The company said a total of 500 passengers remained affected by delays as of Monday morning, and that 70 passengers from delayed flights in Khabarovsk had been provided with hotel accommodation.

The carrier said it is in talks with other carriers, including flagship national airline Aeroflot in Moscow, in efforts to secure seats for passengers. "We hope flights will be not be delayed for more than two days," Dalavia said.

The Transportation Ministry has ordered an emergency operations center set up to arrange flights for stranded AiRUnion passengers to tackle the Dalavia crisis.

Vitaly Vantsev, who heads the center, said that Aeroflot and Vladivostok Avia aircraft have begun taking Dalavia passengers, and that Moscow-Khabarovsk-Moscow flights will return to schedule by the end of the day.

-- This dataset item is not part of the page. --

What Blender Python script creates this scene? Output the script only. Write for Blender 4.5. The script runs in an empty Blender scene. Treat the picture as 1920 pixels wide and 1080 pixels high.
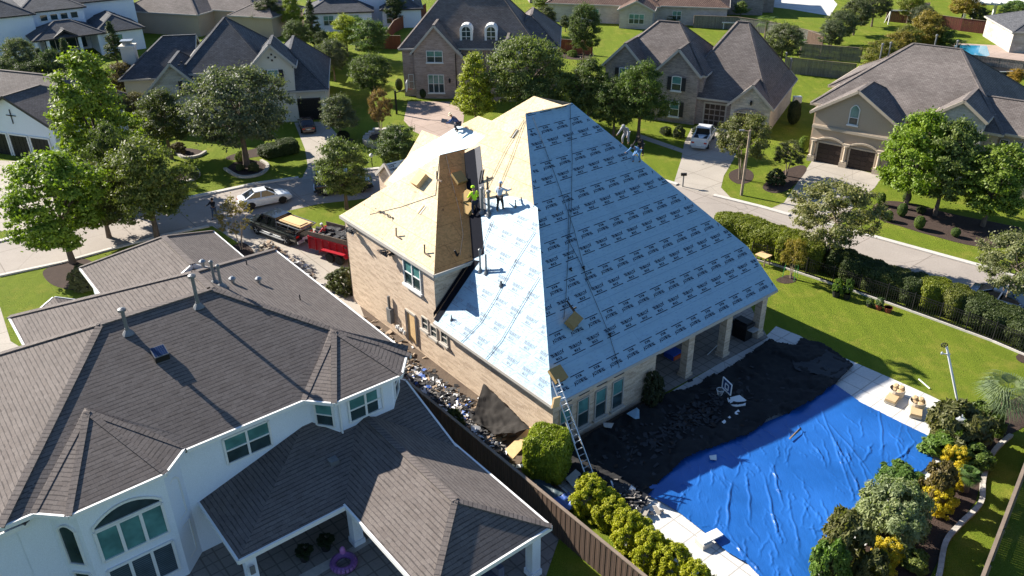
import bpy, math, random
import numpy as np
from mathutils import Vector, Matrix
from mathutils.geometry import tessellate_polygon

SC = bpy.context.scene
COL = SC.collection
rnd = random.Random(7)
# ---------------------------------------------------------------- camera
CAM_H = 27.0
FPX = 1536.0            # focal length in pixels of a 1920 wide picture
PITCH, ROLL, AZ = math.radians(28.70), math.radians(-0.506), math.radians(-51.13)
_F = np.array([0, math.cos(PITCH), -math.sin(PITCH)])
_U0 = np.array([0, math.sin(PITCH), math.cos(PITCH)])
_R0 = np.array([1.0, 0, 0])
_R = math.cos(ROLL)*_R0 + math.sin(ROLL)*_U0
_U = -math.sin(ROLL)*_R0 + math.cos(ROLL)*_U0
cam = bpy.data.objects.new('camera', bpy.data.cameras.new('camera'))
COL.objects.link(cam)
M = Matrix(((_R[0], _U[0], -_F[0], 0), (_R[1], _U[1], -_F[1], 0), (_R[2], _U[2], -_F[2], CAM_H), (0, 0, 0, 1)))
cam.matrix_world = M
cam.data.sensor_width = 36
cam.data.lens = 36*FPX/1920
cam.data.clip_end = 3000
SC.camera = cam
# ---------------------------------------------------------------- light
SUN_A, SUN_B = 1.60, 0.55        # horizontal shadow offset per metre of height along the street frame
uh = np.array([math.cos(AZ), math.sin(AZ), 0]); vh = np.array([-math.sin(AZ), math.cos(AZ), 0])
_s = uh*SUN_A + vh*SUN_B + np.array([0, 0, -1.0]); _s /= np.linalg.norm(_s)
sun = bpy.data.objects.new('sun', bpy.data.lights.new('sun', 'SUN'))
COL.objects.link(sun)
sun.data.energy = 5.0
sun.data.angle = math.radians(0.5)
sun.data.color = (1.0, 0.93, 0.82)
sun.rotation_euler = Vector(_s).to_track_quat('-Z', 'Y').to_euler()
W = bpy.data.worlds.new('World'); SC.world = W; W.use_nodes = True
nt = W.node_tree
sky = nt.nodes.new('ShaderNodeTexSky'); sky.sky_type = 'NISHITA'; sky.sun_disc = False
sky.sun_elevation = math.asin(-_s[2]); sky.sun_rotation = math.atan2(-_s[0], -_s[1])
sky.air_density = 1.0; sky.dust_density = 0.2; sky.ozone_density = 5
nt.links.new(sky.outputs[0], nt.nodes['Background'].inputs[0])
nt.nodes['Background'].inputs[1].default_value = 0.064
SC.view_settings.view_transform = 'Standard'; SC.view_settings.look = 'None'
SC.view_settings.exposure = 1.45; SC.view_settings.gamma = 1
# ---------------------------------------------------------------- picking points of the survey on real planes
def G(x, y, z=0.0):
    d = _F*FPX + _R*(x-960) - _U*(y-540)
    t = (z-CAM_H)/d[2]
    return Vector((d[0]*t, d[1]*t, z))
def onpl(x, y, p0, n):
    d = _F*FPX + _R*(x-960) - _U*(y-540); o = np.array([0, 0, CAM_H]); n = np.array(n, float)
    t = ((np.array(p0)-o)@n)/(d@n); return Vector(o+d*t)
def vheight(bx, by, ty, b=None):
    b = b or G(bx, by)
    lo, hi = 0, 25
    for _ in range(40):
        m = (lo+hi)/2; r = np.array([b[0], b[1], m-CAM_H])
        py = 540-FPX*(r@_U)/(r@_F)
        if py < ty: hi = m
        else: lo = m
    return lo
def pxm(p):            # pixels per metre at a point
    r = np.array([p[0], p[1], p[2]-CAM_H]); return FPX/(r@_F)
class Fr:
    def __init__(s, deg, o=(0, 0)):
        a = math.radians(deg); s.a = a
        s.ex = Vector((math.cos(a), math.sin(a), 0)); s.ey = Vector((-math.sin(a), math.cos(a), 0)); s.o = Vector((o[0], o[1], 0))
    def P(s, x, y, z=0): return s.o + s.ex*x + s.ey*y + Vector((0, 0, z))
    def L(s, p): d = Vector(p)-s.o; return (d.dot(s.ex), d.dot(s.ey), p[2])
MF = Fr(math.degrees(AZ))
# ---------------------------------------------------------------- materials
def new_mat(name):
    m = bpy.data.materials.new(name); m.use_nodes = True
    return m, m.node_tree, m.node_tree.nodes['Principled BSDF']
def N(nt, t, **k):
    n = nt.nodes.new(t)
    for a, b in k.items():
        if a.startswith('i_'): n.inputs[int(a[2:]) if a[2:].isdigit() else a[2:]].default_value = b
        else: setattr(n, a, b)
    return n
def rgba(c): return (c[0], c[1], c[2], 1)
def mixc(nt, fac, a, b, mode='MIX'):
    n = nt.nodes.new('ShaderNodeMix'); n.data_type = 'RGBA'; n.blend_type = mode
    for sock, v in ((n.inputs[0], fac), (n.inputs[6], a), (n.inputs[7], b)):
        if hasattr(v, 'links') or hasattr(v, 'is_linked'): nt.links.new(v, sock)
        elif isinstance(v, (int, float)): sock.default_value = v
        else: sock.default_value = rgba(v)
    return n.outputs[2]
def ramp(nt, src, a, b):
    n = N(nt, 'ShaderNodeMapRange'); n.inputs[1].default_value = a; n.inputs[2].default_value = b
    nt.links.new(src, n.inputs[0]); return n.outputs[0]
def noise(nt, co, scale, detail=3, rough=.6):
    n = N(nt, 'ShaderNodeTexNoise'); n.inputs['Scale'].default_value = scale; n.inputs['Detail'].default_value = detail; n.inputs['Roughness'].default_value = rough
    if co is not None: nt.links.new(co, n.inputs['Vector'])
    return n.outputs[0]
def coord(nt, kind='Object'):
    if kind == 'World': return N(nt, 'ShaderNodeNewGeometry').outputs['Position']
    return N(nt, 'ShaderNodeTexCoord').outputs[kind]
def bump(nt, bs, h, strength=.3, dist=.05):
    b = N(nt, 'ShaderNodeBump'); b.inputs['Strength'].default_value = strength; b.inputs['Distance'].default_value = dist
    nt.links.new(h, b.inputs['Height']); nt.links.new(b.outputs[0], bs.inputs['Normal'])
def _pm(): pass
def pmat(name, c1, c2=None, rough=.8, scale=2.0, fine=25.0, metal=0, spec=.3, bmp=.1, co='World'):
    m, nt, bs = new_mat(name)
    c2 = c2 or tuple(x*.8 for x in c1)
    p = coord(nt, co)
    a = ramp(nt, noise(nt, p, scale, 4), .3, .7); f = ramp(nt, noise(nt, p, fine, 2), .3, .7)
    c = mixc(nt, a, c1, c2); c = mixc(nt, .25, c, mixc(nt, f, tuple(x*.6 for x in c1), tuple(min(1, x*1.25) for x in c1)))
    nt.links.new(c, bs.inputs['Base Color'])
    bs.inputs['Roughness'].default_value = rough; bs.inputs['Metallic'].default_value = metal; bs.inputs['Specular IOR Level'].default_value = spec
    if bmp: bump(nt, bs, f, bmp, .02)
    return m
def brickmat(name, c1, c2, mortar, w, h, ms, rough=.9, off=.5, bmp=.3, blot=(.75, 1.2), bscale=.4, fine=14, msmooth=.1, dark=None, rows=False):
    m, nt, bs = new_mat(name)
    uvn = N(nt, 'ShaderNodeUVMap').outputs[0]
    b = N(nt, 'ShaderNodeTexBrick'); b.offset = off
    nt.links.new(uvn, b.inputs['Vector'])
    b.inputs['Color1'].default_value = rgba(c1); b.inputs['Color2'].default_value = rgba(c2); b.inputs['Mortar'].default_value = rgba(mortar)
    b.inputs['Scale'].default_value = 1; b.inputs['Mortar Size'].default_value = ms; b.inputs['Mortar Smooth'].default_value = msmooth
    b.inputs['Brick Width'].default_value = w; b.inputs['Row Height'].default_value = h; b.inputs['Bias'].default_value = 0
    c = b.outputs[0]
    if dark:      # a second, larger random tone
        b2 = N(nt, 'ShaderNodeTexBrick'); b2.offset = .37; nt.links.new(uvn, b2.inputs['Vector'])
        b2.inputs['Scale'].default_value = 1; b2.inputs['Brick Width'].default_value = w*1.7; b2.inputs['Row Height'].default_value = h
        b2.inputs['Mortar Size'].default_value = 0; b2.inputs['Color1'].default_value = (1, 1, 1, 1); b2.inputs['Color2'].default_value = rgba(dark); b2.inputs['Bias'].default_value = -.35
        c = mixc(nt, 1.0, c, b2.outputs[0], 'MULTIPLY')
    n1 = ramp(nt, noise(nt, uvn, bscale, 4), .25, .75)
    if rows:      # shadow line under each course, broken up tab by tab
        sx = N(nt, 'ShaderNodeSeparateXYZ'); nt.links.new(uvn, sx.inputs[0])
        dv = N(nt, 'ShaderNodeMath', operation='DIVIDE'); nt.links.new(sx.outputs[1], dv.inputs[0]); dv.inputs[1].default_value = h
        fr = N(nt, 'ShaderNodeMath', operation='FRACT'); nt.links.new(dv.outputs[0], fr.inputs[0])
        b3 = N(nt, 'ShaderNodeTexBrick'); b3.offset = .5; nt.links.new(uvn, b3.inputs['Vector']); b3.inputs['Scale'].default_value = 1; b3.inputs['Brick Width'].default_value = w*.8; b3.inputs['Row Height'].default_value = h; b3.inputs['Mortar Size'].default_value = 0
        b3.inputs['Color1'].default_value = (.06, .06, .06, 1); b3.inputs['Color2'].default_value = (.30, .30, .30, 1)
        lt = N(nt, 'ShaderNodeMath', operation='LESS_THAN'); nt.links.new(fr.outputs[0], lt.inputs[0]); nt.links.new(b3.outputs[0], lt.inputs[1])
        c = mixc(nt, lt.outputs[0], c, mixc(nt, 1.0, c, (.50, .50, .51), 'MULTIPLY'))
    g = mixc(nt, n1, (blot[0],)*3, (blot[1],)*3)
    c = mixc(nt, 1.0, c, g, 'MULTIPLY')
    n2 = ramp(nt, noise(nt, uvn, fine, 2), .3, .7)
    c = mixc(nt, 1.0, c, mixc(nt, n2, (.86,)*3, (1.12,)*3), 'MULTIPLY')
    nt.links.new(c, bs.inputs['Base Color']); bs.inputs['Roughness'].default_value = rough; bs.inputs['Specular IOR Level'].default_value = .2
    inv = N(nt, 'ShaderNodeMath', operation='SUBTRACT'); inv.inputs[0].default_value = 1; nt.links.new(b.outputs['Fac'], inv.inputs[1])
    bump(nt, bs, inv.outputs[0], bmp, .03)
    return m
MT = {}
# shingle roofs: the dark line is the lower edge of each course
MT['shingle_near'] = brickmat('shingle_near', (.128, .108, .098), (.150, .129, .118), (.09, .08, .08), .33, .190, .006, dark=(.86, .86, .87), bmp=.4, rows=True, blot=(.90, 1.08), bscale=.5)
MT['shingle_grey'] = brickmat('shingle_grey', (.17, .155, .15), (.20, .182, .175), (.09, .085, .085), .34, .17, .012, dark=(.8, .8, .8), bmp=.5, blot=(.72, 1.25), bscale=.35)
MT['shingle_dark'] = brickmat('shingle_dark', (.075, .078, .085), (.11, .112, .12), (.03, .03, .035), .34, .17, .014, dark=(.75, .75, .78), bmp=.5, blot=(.8, 1.2), bscale=.5)
MT['shingle_brown'] = brickmat('shingle_brown', (.14, .12, .112), (.18, .158, .148), (.075, .065, .06), .34, .17, .012, dark=(.8, .78, .78), bmp=.4, blot=(.65, 1.2), bscale=.3)
MT['tile_roof'] = brickmat('tile_roof', (.16, .10, .075), (.22, .15, .11), (.05, .03, .03), .3, .3, .05, bmp=.8)
MT['brick_tan'] = brickmat('brick_tan', (.60, .47, .345), (.53, .41, .30), (.60, .50, .40), .30, .105, .012, dark=(.62, .58, .56), bmp=.2, blot=(.92, 1.06), bscale=.8)
MT['brick_red'] = brickmat('brick_red', (.33, .235, .20), (.40, .30, .26), (.40, .34, .31), .26, .09, .014, dark=(.62, .6, .6), bmp=.2)
MT['brick_grey'] = brickmat('brick_grey', (.27, .225, .205), (.34, .29, .265), (.34, .30, .28), .26, .09, .014, dark=(.55, .55, .58), bmp=.2)
MT['brick_pale'] = brickmat('brick_pale', (.50, .45, .40), (.44, .38, .33), (.5, .46, .42), .26, .09, .014, dark=(.8, .78, .76), bmp=.2)
MT['stone'] = brickmat('stone', (.50, .47, .42), (.40, .37, .33), (.40, .38, .35), .7, .28, .03, dark=(.75, .72, .68), bmp=.5)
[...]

According to government daily Rossiiskaya Gazeta, Dalavia executives have asked the government for 1.5 billion rubles ($59 million) in urgent investment "to restore cash reserves and renew the air fleet." They also asked for 8.500 metric tons of aircraft fuel.

Dalavia's ex-general director, Valery Chichilimov, said as quoted by the paper that the unprecedented 40% fuel price rise since the start of this year and tough competition were main reasons behind the carrier's financial problems.

Khabarovsk Region Governor Viktor Ivashev, however, told the paper the company could be intentionally pushed toward bankruptcy as part of plans to set up a new state-controlled air alliance, and pledged an investigation into the situation.